**TASK PROMPT**
Quote from the first line below through the line that contains "SC.camera = camera", both included, and leave the pictures out.

-----

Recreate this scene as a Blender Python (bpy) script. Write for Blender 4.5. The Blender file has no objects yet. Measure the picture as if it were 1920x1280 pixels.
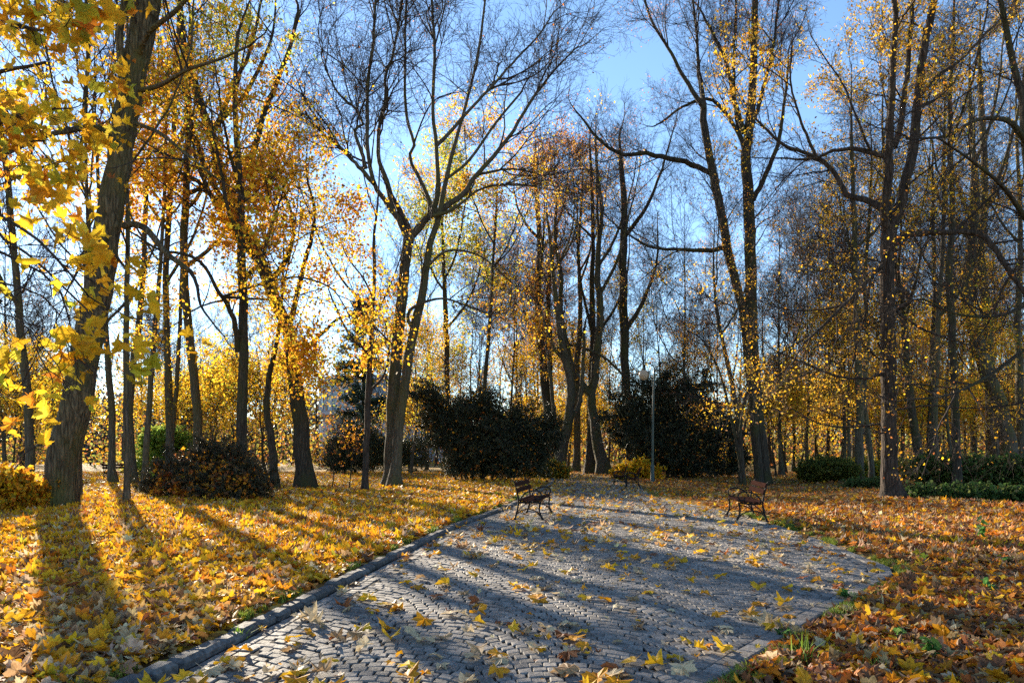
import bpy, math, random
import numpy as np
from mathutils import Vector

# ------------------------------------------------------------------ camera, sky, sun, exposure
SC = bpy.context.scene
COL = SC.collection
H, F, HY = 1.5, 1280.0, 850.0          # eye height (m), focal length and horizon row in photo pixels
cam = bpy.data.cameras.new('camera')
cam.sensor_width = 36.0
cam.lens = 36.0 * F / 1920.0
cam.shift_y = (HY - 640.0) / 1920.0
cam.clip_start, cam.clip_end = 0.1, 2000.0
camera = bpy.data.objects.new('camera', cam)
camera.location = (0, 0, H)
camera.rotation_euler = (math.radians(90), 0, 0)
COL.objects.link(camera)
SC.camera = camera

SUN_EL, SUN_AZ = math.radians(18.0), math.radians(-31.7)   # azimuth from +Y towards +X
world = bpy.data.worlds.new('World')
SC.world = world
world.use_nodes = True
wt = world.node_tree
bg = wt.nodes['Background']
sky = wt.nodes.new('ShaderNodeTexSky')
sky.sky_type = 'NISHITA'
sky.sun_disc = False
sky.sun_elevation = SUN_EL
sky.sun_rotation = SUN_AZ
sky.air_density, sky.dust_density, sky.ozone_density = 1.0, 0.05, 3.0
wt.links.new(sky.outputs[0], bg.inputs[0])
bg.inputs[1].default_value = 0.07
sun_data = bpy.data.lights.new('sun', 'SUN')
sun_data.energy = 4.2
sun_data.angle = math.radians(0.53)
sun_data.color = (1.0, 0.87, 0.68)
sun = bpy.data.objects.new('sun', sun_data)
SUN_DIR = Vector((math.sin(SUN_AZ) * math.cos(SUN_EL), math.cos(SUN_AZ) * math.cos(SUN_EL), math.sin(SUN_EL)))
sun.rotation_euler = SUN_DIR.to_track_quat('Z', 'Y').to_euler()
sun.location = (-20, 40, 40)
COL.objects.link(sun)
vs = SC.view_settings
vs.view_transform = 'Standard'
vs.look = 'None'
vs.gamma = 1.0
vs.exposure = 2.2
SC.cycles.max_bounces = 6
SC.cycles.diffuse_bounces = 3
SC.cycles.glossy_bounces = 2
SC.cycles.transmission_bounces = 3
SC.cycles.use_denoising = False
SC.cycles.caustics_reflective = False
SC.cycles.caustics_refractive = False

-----

**EXPECTED OUTPUT**
Recreate this scene as a Blender Python (bpy) script. Write for Blender 4.5. The Blender file has no objects yet. Measure the picture as if it were 1920x1280 pixels.
import bpy, math, random
import numpy as np
from mathutils import Vector

# ------------------------------------------------------------------ camera, sky, sun, exposure
SC = bpy.context.scene
COL = SC.collection
H, F, HY = 1.5, 1280.0, 850.0          # eye height (m), focal length and horizon row in photo pixels
cam = bpy.data.cameras.new('camera')
cam.sensor_width = 36.0
cam.lens = 36.0 * F / 1920.0
cam.shift_y = (HY - 640.0) / 1920.0
cam.clip_start, cam.clip_end = 0.1, 2000.0
camera = bpy.data.objects.new('camera', cam)
camera.location = (0, 0, H)
camera.rotation_euler = (math.radians(90), 0, 0)
COL.objects.link(camera)
SC.camera = camera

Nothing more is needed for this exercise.